Hey Colossus – Heaven Was Wild | The Quietus

Hey Colossus

Heaven Was Wild

A new record from the noise rock stalwarts will always have us pricking up our ears at tQ towers, but despite a newfound sense of joy and even a certain swagger, this latest album is far from the group's peak, finds Laviea Thomas

When Hey Colossus released their debut album Hey Colossus Hates You in 2004, they turned heads, as one of the few bands experimenting with a sound that was both psychedelic and hardcore. Planting themselves at the heart of the noise rock scene, the group made it known that they were a product of roaring guitars and hellish screams. Their sound was raw, completely authentic and oozing with pure passion.

Now over two decades into their craft, Hey Colossus has shifted a fair bit into the alternative space, leaving behind the helter-skelter punk that was once ingrained in their early work. After a two-year break, on Christmas Day last year, the psychedelic six-piece announced a brand new record Heaven Was Wild alongside a mini documentary.

In the years they’ve been a group, Hey Colossus have dropped 14 studio albums, each with the raw intensity of noise rock and psychedelia at its core. This time around the group is bouncing back with a softer, more melodic offering. It’s hard not to live in the past, when the past for Hey Colossus is so good. If you’re listening to this record with fresh ears, then you can appreciate that it’s a fun concoction of alternative rock songs. It perfectly captures a lazy-rocker swagger. But for OG fans, I fear, that this time around, Hey Colossus aren’t exactly wowing us with this record.

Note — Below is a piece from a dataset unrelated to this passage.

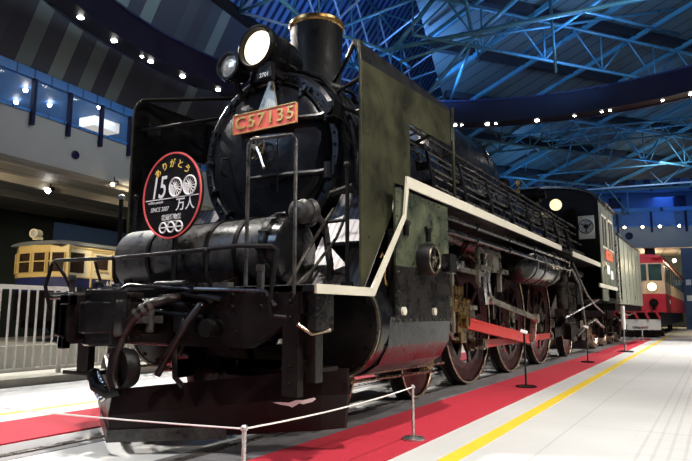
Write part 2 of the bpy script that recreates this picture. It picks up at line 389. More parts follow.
# ring beam round the turntable
def ring(z0,z1,r0,r1,n=120,c=(.5,9.4)):
    mb=MB(); mb.lathe((c[0],c[1],0),(0,0,1),[(z0,r0),(z0,r1),(z1,r1),(z1,r0)],n,close=True); return mb
struct(ring(8.5,9.35,10.75,11.35),'trim_11','navyring')
struct(ring(8.47,8.53,11.35,11.43),'trim_12','ringblue')
struct(ring(9.35,9.42,10.70,10.80),'trim_13','ringblue')
RC=Vector((.5,9.4))
angs=[math.atan2(y-RC.y,x-RC.x) for x,y in [(-9.84,5.63),(-10.18,6.94),(-10.32,8.05),(-10.37,8.4),(-10.38,9.69),(-10.18,11.12),(-4.9,18.9),(-4.7,19.1),(-3.75,19.45),(-3.45,19.6),(-1.95,20.0),(-.6,20.15),(.35,20.35),(.64,20.39),(2.4,20.3),(3.26,19.98)]]
small={2,7,9,11,12,13,14}
for i,a in enumerate(angs):
    p=Vector((RC.x+11.05*cos(a),RC.y+11.05*sin(a),8.5))
    side='left' if i<6 else 'far'
    sp=empty('ring_spotlight',p,label='white spotlight under the %s of the curved ring beam'%('left side' if i<6 else 'far right side'),cat='spotlight',group='spotlights on the ring beam, %s side'%side)
    r=.055 if i in small else .095
    mb=MB(); mb.cyl((0,0,.03),(0,0,-.0),r*1.3,r*1.2,12); mb.build('housing','blackdull',sp)
    mb=MB(); mb.ball((0,0,0.0),r*.9,10,(1,1,.6)); mb.build('bulb','spot',sp)

# roof: sloping panelled plane with rafters, purlins and trusses tinted by blue light
def rz(x,y,d=0): return 18.7-.38*((x-3.5)*-.8+(y+3)*.6)-d
OUT=[(-4.42,13.5),(-6.4,22.0),(-6.6,24.5),(-5.6,30.5),(9.5,44),(24,36),(24,4),(3,4)]
mb=MB(); mb.prism([(x,y,rz(x,y)) for x,y in OUT],(0,0,.12)); struct(mb,'ceiling','roof')
def inside(x,y):
    c=False; n=len(OUT)
    for i in range(n):
        (x0,y0),(x1,y1)=OUT[i],OUT[(i+1)%n]
        if (y0>y)!=(y1>y) and x<(x1-x0)*(y-y0)/(y1-y0)+x0: c=not c
    return c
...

Following the slightly gothic In Blood, Heaven Was Wild has a more joyous buzz to it. Listening to it is like taking a step into the vortex of an early 2000s time capsule, as the sounds of indie nostalgia are ever-present through distorted guitars and muffled vocals.

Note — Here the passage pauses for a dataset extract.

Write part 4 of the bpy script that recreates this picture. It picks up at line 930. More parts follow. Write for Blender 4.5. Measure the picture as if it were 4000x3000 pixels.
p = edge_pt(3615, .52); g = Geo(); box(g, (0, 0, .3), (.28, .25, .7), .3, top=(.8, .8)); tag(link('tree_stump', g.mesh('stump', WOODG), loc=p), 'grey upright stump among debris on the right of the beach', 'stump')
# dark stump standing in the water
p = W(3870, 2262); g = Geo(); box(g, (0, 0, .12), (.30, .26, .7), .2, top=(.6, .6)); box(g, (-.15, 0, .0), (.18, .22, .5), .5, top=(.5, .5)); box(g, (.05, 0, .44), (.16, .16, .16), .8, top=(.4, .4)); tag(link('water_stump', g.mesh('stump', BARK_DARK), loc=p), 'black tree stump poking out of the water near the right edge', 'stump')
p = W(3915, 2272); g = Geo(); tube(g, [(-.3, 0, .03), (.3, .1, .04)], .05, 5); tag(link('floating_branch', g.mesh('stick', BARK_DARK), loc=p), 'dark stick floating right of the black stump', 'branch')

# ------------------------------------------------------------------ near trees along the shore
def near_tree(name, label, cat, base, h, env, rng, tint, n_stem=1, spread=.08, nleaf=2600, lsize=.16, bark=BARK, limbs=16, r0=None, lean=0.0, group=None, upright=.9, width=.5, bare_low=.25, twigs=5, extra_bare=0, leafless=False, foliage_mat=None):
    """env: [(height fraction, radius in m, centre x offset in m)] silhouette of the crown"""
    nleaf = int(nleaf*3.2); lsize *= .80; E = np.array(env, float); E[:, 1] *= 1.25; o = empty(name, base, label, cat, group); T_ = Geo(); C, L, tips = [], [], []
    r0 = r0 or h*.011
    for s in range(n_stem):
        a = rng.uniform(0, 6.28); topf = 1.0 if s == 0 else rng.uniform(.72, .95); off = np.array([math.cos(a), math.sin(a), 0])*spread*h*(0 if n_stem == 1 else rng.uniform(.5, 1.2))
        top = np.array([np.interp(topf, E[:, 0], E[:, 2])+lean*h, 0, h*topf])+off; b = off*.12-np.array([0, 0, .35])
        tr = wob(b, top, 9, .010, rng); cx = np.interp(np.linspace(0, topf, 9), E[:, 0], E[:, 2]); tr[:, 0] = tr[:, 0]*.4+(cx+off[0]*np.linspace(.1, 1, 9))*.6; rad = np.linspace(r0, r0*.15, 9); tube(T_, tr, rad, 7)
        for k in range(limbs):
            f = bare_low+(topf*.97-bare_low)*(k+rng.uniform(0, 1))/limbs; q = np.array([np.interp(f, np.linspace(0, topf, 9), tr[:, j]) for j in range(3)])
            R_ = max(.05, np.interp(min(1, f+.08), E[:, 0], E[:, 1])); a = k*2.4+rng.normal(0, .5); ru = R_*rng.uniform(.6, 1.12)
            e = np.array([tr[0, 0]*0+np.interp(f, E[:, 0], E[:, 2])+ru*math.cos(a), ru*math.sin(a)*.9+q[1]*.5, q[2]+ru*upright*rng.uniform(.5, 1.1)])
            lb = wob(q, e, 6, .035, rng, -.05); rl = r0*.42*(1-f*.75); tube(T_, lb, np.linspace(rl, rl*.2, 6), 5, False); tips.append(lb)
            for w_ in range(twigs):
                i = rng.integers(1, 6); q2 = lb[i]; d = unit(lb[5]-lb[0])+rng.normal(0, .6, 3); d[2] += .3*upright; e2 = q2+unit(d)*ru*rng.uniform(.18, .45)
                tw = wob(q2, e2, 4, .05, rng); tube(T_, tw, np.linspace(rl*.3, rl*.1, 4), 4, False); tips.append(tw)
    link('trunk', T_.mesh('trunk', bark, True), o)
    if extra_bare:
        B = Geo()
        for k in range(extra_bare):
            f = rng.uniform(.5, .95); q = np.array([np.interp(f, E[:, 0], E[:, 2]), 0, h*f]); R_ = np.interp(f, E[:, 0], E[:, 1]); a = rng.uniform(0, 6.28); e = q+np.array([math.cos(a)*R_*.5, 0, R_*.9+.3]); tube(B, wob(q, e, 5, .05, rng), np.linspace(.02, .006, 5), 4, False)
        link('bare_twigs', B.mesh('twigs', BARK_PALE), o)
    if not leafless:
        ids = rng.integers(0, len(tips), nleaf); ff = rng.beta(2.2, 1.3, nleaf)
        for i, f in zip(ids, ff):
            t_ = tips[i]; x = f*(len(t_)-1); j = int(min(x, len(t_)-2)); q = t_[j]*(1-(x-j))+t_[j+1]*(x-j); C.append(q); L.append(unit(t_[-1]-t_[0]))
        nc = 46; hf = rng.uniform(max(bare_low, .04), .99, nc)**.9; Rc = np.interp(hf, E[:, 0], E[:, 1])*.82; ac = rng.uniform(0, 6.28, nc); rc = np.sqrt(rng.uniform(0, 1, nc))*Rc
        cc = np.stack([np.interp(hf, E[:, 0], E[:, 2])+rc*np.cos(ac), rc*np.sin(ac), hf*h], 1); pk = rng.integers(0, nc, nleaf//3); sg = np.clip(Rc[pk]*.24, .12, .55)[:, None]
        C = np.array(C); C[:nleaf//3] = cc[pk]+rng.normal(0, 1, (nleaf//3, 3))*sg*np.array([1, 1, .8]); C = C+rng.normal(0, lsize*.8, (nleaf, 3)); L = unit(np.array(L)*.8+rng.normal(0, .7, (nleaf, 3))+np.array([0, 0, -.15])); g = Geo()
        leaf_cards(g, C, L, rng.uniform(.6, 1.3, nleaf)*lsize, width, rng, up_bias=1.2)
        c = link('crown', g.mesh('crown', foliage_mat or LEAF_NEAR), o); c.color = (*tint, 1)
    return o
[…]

For what it’s worth, the record is pretty seamless, since between opener ‘Cannibal Forecast’ and ‘Roses’, the two are hardly interchangeable. The prominent buzz of distorted electric guitar rings throughout, and Paul Sykes’ vocals stay sultry with an almost airbrushed finish. Production-wise, Heaven Was Wild has the power to submerge you deeply, like you’re absorbing the impact of every note inside your head.

Completing with ‘The Spiders Lane’, this track has an uncertainty, a plainness that’s often felt in indie shoegaze. It’s soft and delicate, but somehow translates as slightly uninteresting. It’s not quite the epic farewell you’d expect for the final single of an album.

Overall, Heaven Was Wild isn’t a bad record, it just isn’t their best. There are some strong moments like ‘People You Long to Forget’, an alluring track with a menacing chorus line, or the post-punk grungy undertones in ‘You’ll Rot’. But for the most part, the tracks all blend into one. I can’t help but yearn for the sound Hey Colossus were striving towards in the early 2000s.